## Exercise material

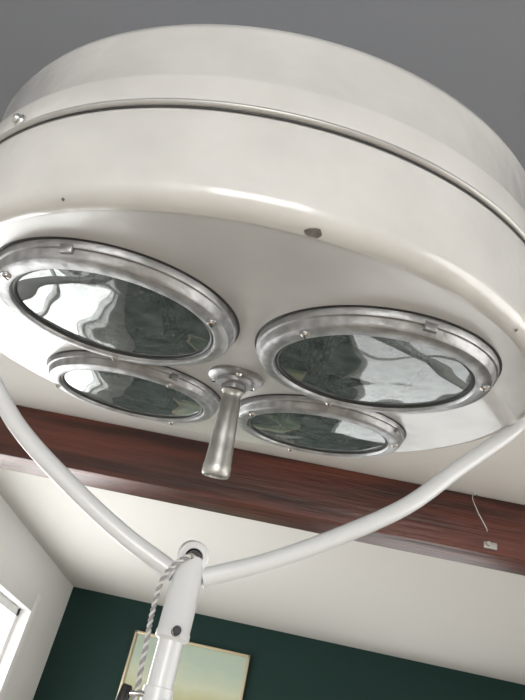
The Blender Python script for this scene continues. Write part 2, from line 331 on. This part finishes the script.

--

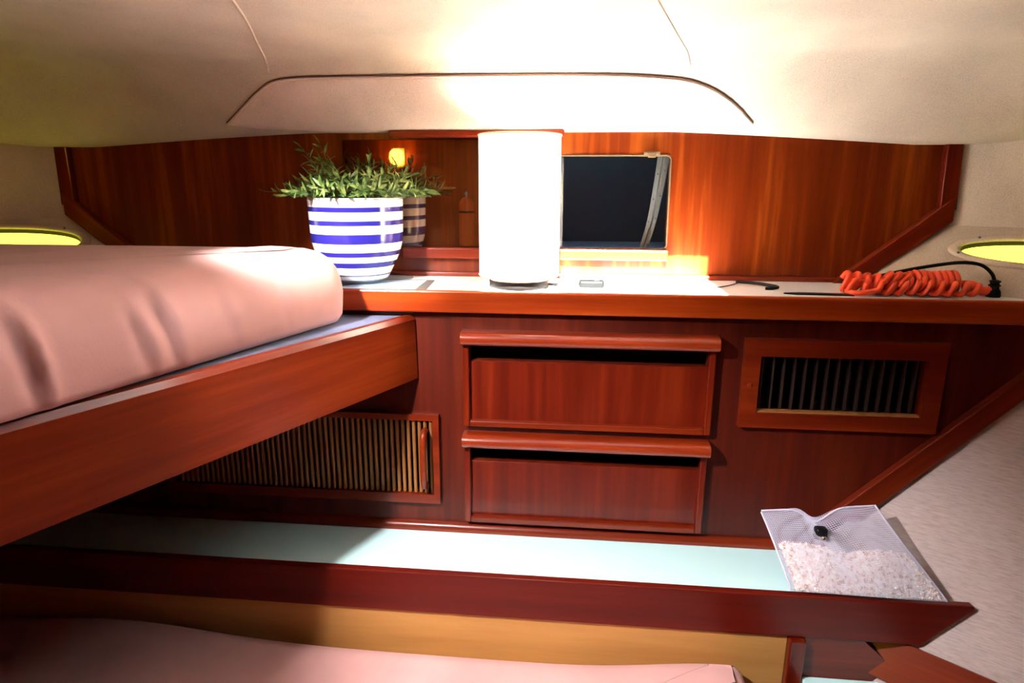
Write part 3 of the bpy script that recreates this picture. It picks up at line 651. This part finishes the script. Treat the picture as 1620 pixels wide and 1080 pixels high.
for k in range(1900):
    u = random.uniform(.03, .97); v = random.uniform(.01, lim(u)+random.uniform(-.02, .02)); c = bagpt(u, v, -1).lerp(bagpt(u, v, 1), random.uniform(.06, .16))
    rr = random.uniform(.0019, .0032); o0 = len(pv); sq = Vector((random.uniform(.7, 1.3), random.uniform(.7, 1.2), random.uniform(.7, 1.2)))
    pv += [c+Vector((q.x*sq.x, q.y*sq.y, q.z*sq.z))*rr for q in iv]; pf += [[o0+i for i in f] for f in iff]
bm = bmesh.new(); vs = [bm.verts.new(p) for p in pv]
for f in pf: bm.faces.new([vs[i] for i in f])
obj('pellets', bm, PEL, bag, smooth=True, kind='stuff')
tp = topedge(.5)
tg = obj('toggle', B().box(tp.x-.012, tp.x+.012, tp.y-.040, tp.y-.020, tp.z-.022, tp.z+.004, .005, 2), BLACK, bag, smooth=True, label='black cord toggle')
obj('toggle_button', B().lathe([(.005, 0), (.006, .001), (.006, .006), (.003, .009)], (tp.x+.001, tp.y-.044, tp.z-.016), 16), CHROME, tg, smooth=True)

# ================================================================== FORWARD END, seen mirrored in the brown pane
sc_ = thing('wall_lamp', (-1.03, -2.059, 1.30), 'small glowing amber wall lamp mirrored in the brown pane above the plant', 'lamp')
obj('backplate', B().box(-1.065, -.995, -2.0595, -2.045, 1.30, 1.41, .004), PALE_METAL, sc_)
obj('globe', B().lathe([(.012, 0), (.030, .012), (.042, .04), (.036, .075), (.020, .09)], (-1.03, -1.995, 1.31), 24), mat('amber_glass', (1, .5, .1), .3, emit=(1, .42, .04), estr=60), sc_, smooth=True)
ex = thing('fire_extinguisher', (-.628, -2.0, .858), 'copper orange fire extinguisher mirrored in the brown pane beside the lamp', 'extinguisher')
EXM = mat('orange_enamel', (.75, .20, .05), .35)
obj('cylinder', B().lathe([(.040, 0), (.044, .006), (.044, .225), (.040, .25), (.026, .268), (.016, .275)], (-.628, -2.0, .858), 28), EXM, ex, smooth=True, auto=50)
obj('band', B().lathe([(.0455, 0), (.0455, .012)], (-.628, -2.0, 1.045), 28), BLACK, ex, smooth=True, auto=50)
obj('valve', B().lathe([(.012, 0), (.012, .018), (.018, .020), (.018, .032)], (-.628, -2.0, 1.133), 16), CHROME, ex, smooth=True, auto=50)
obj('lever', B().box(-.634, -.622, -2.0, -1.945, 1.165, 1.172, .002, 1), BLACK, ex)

## The request
Gather up the lines containing the word "finishes" from these records and copy them.

## Written solution
The Blender Python script for this scene continues. Write part 2, from line 331 on. This part finishes the script.
Write part 3 of the bpy script that recreates this picture. It picks up at line 651. This part finishes the script. Treat the picture as 1620 pixels wide and 1080 pixels high.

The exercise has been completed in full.